Thursday, January 9, 2014

Hibernation

I just came to the realization last night while sitting all snuggled up on my parents’ couch that one of the key reasons I come back to Massachusetts every year, in the winter, is so I can hibernate – at least for a few weeks.  I’m truly an East Coast Girl even though I have lived in SoCal for almost 20 years.

Yes. Spending quality time with my parents definitely factors into the equation – as well as seeing the rest of my family & some friends during the holidays.
BUT, I don’t feel very guilty when I hunker down in the house and do, well, nothing. I go to bed late, sleep late, don’t take a shower every day and sometimes even stay in my PJs all day. I watch “Jeopardy” every night (the one time of the day when NO ONE calls because they know what time it is and that Jeani won’t pick up the phone) & watch TV programs I don’t regularly watch because those are the staples of my parents’ schedule. I see friends while I’m here, usually only once, sometimes not at all.

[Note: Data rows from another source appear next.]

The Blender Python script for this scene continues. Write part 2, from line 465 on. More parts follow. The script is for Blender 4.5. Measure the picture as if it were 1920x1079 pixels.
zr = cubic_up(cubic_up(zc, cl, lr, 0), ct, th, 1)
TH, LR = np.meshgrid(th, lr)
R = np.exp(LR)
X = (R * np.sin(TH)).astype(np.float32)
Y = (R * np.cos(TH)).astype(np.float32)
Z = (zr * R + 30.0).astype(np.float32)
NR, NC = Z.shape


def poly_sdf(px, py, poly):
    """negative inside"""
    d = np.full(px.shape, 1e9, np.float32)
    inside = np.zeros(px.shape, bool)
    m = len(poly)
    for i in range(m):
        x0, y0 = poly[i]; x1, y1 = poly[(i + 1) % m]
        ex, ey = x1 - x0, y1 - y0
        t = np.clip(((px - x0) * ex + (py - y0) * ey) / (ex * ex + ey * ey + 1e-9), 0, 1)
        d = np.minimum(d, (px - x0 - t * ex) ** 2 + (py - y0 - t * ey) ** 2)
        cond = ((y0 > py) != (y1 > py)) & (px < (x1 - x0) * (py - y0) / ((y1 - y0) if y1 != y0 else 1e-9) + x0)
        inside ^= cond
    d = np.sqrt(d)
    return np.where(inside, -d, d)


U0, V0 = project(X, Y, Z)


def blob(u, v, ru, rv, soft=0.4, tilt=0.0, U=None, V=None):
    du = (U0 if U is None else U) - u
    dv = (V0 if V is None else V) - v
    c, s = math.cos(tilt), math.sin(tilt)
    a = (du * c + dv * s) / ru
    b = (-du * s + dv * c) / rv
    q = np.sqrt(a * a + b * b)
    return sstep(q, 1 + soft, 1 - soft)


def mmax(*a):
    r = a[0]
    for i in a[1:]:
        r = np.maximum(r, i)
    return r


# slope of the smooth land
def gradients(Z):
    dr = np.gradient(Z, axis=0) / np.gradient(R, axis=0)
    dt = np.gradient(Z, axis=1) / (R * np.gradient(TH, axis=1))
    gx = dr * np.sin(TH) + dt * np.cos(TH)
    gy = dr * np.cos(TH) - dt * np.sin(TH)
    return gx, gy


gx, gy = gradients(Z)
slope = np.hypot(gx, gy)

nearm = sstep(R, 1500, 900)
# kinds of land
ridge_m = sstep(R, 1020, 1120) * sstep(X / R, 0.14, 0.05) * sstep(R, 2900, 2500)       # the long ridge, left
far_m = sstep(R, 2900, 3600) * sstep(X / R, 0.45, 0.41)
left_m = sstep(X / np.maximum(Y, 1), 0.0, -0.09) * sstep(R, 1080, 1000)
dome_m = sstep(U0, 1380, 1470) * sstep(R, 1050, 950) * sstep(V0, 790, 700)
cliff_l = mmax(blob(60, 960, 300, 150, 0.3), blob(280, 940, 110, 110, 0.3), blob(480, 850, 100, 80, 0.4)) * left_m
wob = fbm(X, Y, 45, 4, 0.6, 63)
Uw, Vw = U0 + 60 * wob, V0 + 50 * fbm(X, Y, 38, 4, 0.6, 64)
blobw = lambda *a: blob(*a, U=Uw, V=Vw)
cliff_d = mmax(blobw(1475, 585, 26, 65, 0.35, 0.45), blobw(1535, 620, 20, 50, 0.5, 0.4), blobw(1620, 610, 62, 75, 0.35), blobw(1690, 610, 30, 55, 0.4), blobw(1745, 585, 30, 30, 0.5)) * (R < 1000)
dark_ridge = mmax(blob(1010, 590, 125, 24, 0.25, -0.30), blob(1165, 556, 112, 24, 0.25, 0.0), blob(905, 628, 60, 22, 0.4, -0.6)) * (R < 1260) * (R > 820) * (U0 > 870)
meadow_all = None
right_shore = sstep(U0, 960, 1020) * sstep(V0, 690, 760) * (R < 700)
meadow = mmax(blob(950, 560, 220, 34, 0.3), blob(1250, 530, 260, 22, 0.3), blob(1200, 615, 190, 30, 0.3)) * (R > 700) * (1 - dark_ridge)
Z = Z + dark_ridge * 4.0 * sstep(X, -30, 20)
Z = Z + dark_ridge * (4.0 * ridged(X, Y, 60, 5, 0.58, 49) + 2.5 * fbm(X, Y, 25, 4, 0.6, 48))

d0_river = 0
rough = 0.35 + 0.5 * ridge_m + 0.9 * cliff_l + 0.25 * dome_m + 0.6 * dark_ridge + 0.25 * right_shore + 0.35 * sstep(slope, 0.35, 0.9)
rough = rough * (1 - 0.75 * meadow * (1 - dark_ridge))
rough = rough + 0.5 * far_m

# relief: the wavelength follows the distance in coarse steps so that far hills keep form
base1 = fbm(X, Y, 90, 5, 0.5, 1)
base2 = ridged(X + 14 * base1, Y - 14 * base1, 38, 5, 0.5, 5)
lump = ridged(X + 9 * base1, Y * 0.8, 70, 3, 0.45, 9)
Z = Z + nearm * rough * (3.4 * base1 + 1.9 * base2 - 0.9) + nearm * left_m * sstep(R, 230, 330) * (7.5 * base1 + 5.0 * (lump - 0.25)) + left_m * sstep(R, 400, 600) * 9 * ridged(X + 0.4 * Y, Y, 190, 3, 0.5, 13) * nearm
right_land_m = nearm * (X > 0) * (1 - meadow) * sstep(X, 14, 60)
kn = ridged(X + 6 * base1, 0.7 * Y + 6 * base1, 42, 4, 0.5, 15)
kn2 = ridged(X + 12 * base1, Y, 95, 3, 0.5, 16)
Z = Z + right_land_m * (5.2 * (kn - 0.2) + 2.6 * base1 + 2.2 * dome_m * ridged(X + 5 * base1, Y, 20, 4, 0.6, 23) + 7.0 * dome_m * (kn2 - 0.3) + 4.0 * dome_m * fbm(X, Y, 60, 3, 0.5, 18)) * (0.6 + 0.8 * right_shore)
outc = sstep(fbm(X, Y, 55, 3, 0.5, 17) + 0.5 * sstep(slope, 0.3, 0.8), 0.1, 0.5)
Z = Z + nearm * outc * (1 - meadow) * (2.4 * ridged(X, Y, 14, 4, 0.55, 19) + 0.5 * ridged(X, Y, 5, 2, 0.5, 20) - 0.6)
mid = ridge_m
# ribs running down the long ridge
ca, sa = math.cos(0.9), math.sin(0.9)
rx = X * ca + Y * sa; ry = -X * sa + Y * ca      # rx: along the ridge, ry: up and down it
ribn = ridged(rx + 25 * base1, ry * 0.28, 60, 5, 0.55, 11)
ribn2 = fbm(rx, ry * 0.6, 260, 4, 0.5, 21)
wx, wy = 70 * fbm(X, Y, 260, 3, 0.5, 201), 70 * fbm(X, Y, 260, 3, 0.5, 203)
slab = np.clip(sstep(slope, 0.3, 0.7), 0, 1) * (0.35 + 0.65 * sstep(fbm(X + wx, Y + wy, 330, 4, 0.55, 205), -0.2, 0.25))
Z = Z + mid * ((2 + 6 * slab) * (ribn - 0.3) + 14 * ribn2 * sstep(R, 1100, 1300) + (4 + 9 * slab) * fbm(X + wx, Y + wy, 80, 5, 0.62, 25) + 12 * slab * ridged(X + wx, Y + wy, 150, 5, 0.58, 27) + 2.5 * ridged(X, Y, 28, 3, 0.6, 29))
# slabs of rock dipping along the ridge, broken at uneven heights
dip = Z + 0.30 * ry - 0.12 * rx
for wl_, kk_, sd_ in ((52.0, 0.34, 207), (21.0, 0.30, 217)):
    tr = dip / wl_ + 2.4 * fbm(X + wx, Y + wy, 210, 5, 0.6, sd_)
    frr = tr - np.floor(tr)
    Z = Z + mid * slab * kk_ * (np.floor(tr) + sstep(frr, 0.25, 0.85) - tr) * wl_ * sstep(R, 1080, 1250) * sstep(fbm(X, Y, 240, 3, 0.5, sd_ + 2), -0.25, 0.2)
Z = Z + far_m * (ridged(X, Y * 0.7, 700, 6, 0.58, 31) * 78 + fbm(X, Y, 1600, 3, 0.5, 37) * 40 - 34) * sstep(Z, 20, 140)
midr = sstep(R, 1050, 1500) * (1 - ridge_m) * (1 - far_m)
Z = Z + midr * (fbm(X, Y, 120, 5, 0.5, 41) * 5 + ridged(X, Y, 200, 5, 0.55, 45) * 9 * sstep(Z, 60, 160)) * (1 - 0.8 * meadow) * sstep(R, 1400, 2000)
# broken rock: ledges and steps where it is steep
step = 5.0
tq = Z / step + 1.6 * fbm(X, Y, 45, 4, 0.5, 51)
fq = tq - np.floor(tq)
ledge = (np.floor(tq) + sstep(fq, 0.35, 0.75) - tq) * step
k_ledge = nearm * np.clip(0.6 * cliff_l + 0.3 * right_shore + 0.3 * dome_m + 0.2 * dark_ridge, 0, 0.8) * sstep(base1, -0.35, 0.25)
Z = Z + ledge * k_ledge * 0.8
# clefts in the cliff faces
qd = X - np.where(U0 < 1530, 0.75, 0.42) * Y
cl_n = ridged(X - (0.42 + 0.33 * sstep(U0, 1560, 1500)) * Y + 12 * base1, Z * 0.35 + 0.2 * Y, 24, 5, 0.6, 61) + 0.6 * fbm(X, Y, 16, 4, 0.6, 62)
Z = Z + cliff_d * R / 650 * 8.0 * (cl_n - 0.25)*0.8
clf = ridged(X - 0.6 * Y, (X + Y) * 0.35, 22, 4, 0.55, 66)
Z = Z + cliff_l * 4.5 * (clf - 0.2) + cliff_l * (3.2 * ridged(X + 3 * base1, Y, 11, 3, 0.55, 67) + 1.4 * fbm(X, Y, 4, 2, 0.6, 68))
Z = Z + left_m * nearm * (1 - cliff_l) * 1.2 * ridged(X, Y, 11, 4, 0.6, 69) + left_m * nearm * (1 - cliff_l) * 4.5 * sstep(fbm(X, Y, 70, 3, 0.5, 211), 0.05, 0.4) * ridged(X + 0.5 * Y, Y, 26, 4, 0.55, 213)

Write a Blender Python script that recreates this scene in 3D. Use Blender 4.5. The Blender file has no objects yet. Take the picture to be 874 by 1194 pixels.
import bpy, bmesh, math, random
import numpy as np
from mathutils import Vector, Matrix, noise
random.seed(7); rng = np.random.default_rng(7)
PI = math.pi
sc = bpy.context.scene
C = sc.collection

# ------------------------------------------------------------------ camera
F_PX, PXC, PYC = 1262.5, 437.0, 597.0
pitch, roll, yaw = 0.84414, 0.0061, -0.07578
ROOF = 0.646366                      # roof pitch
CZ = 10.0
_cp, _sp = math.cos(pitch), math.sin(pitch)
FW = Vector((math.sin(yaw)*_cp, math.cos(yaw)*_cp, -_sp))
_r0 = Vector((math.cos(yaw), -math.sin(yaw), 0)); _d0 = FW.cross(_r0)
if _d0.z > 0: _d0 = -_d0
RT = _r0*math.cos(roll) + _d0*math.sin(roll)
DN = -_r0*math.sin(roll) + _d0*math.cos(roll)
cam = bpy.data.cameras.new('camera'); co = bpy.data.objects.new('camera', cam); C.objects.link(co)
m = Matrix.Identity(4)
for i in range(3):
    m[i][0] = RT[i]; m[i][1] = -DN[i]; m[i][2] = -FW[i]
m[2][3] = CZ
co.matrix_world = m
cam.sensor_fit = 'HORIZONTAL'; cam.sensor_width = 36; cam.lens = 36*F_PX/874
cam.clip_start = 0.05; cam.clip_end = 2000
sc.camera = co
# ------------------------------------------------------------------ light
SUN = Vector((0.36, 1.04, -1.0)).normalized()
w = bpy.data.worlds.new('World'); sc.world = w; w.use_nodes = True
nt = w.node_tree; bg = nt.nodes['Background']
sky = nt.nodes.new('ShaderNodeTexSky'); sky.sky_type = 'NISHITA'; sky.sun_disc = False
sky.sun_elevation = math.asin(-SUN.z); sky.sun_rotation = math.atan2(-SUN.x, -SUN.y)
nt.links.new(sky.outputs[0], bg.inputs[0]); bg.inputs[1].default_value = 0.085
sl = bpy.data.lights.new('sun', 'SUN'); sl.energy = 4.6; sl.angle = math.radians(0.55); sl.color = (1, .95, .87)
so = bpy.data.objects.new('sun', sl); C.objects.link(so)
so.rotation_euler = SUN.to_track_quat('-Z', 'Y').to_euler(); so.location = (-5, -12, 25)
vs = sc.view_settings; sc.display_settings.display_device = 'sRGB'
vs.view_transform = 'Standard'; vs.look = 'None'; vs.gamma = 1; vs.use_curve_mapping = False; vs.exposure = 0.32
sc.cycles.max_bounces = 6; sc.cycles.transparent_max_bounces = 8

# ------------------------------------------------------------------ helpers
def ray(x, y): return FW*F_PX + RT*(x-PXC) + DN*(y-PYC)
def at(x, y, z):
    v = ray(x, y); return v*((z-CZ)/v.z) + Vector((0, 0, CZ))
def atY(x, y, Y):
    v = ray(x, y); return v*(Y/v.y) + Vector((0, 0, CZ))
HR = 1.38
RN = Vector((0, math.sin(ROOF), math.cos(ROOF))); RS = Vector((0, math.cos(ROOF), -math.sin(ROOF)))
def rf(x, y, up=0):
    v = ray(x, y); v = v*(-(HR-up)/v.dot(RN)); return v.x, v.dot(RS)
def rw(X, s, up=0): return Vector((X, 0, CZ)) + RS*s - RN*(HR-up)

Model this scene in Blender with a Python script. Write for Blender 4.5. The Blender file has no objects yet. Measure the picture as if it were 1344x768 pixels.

In San Diego, if I don’t putter around at least on the weekends and get out of the house – then I somehow feel bad for not going out – like I should be ashamed not to take advantage of the sunshine & beauty of where I live - at least taking a ride…unless it’s overcast, cloudy & rainy.
Even though I haven’t been working for 9 months, I still needed a break…from everyday life. Those little worries you have – the errands that have to be run, the house that needs to be organized, the laundry that needs washing, the cleaning that shouldn’t wait yet another day.

It’s worked out quite well this time…especially this year with all the extra crazy weather we’ve been experiencing across the country and the issues with the airlines. It’s actually been an added bonus because I can use it as an excuse NOT to leave the house and no one has given me a hard time.
But sadly, it’s time to plan on getting back to reality…even if it’s to Southern California. I’ve taken my holiday and enough of a breather from my everyday life and now I must concentrate on finding my next work gig because no one in the family has won the lottery yet – so my dream of paying off my bills and bumming around for a year trying to find my bliss will just have to wait.

People used to ask me if I went to the beach all the time…I told them, “No. I work for a living.” It really doesn’t matter where you live for the most part - you do the same thing as all your friends and relatives…just someplace else.  We work, do errands, go to school, shop, cook, go to the movies, read, schlep kids around, have doctor’s appointments, visit friends…just the locale is different.

So, as I prepare to go back to “America’s Finest City” and am already feeling the heartbreak that comes from leaving “home”, I know I’ve had my siesta and it’s time to come out of the cave, take a stretch and walk out into the sunshine and take a coastal ride with the top down.